The Chancellor’s emergency £650 cost of living payment for all benefit claimants will only mitigate three quarters of the increases in energy bills.
Today’s DWP statistics show:
- 41,000 London households are capped; 79,000 households outside London are capped.
- 67% of capped households (80,000) are single-parent families, 19% (23,000) are couple-parent families.
- The estimated average monthly amount of universal credit lost due to the cap is £236 for households which contain children. But some lose out on far more - 15% of capped households lose out on over £400 a month.
- 53% (54,000) of capped families with children have a child under 5 and 22% (23,000) of capped families have a child under 2.
Chief Executive of Child Poverty Action Group Alison Garnham said:
The cost of living crisis shows that the benefit cap is broken, and needs to go. It has always forced families to live on much less than they need, but as prices spiral the effects are brutal and over 300,000 children are among its casualties.

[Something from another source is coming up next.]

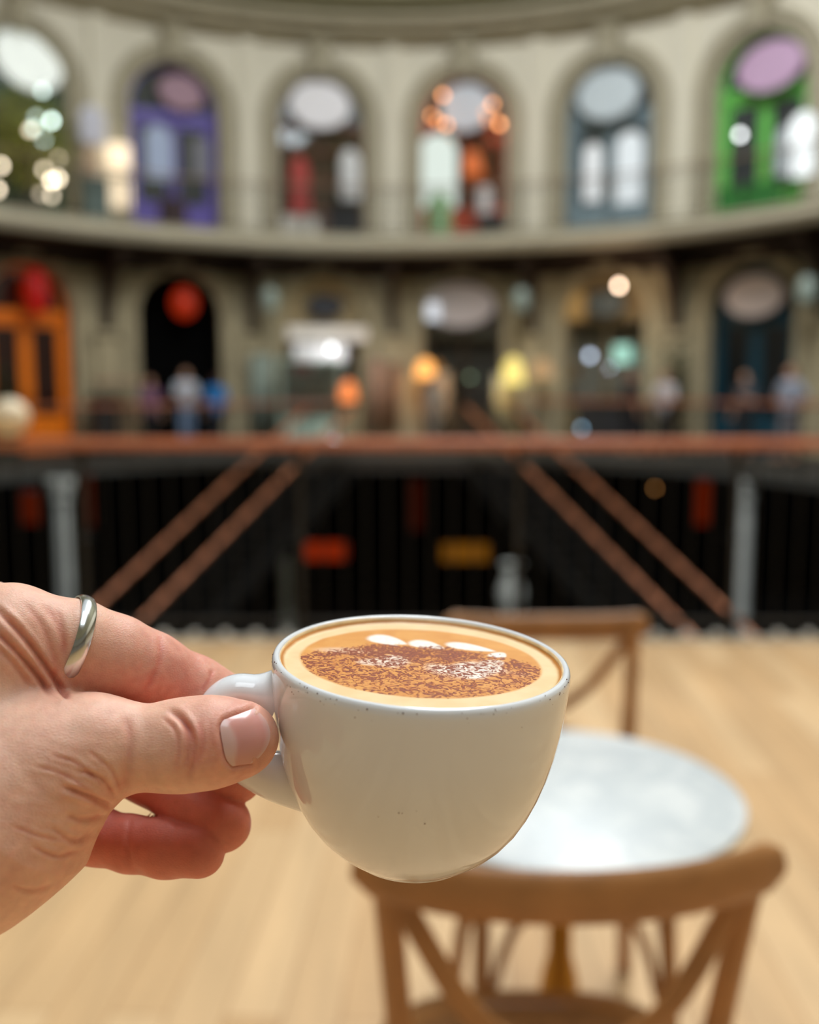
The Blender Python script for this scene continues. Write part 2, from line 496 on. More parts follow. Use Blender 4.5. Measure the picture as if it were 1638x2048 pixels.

In his cost-of-living support package the Chancellor recognised that families subject to the cap face the same cost pressures as everybody else. By the same logic, the cap must be removed to help the worst off families stay afloat. Next April’s uprating must be available to every family on benefits, as a bare minimum layer of protection against dramatically higher living costs.
Many capped families are unable to escape the cap by taking a job or extending their working hours, because they have very young children. Most people subject to the cap have been assessed by the DWP as not required to look for work. For single parents it is particularly difficult to reach the earnings threshold at which claimants are exempt from the cap, since they are sole breadwinners and often have to cover childcare costs with a single income.
Note: This press release initially referenced 298,000 children already affected by the benefit cap in February 2022. The correct figure is at least 300,108. This data error occurred due to the differences in age categories between the published data for universal credit and housing benefit.
Notes to Editors:
A short briefing on today’s DWP statistics and CPAG’s analysis is here.
Today’s DWP statistics are here.
The benefit cap restricts total benefit awards (including for housing costs) to £20,000 a year for families outside of London and £23,000 a year for those in London, regardless of the family’s needs.
Universal credit claimants are exempt from the benefit cap if they earn at least the equivalent of working 16 hours at the minimum wage (currently £658 per month), if they or their partner are not expected to work or prepare for work by the DWP because of a disability or health condition or if they care for someone with a disability.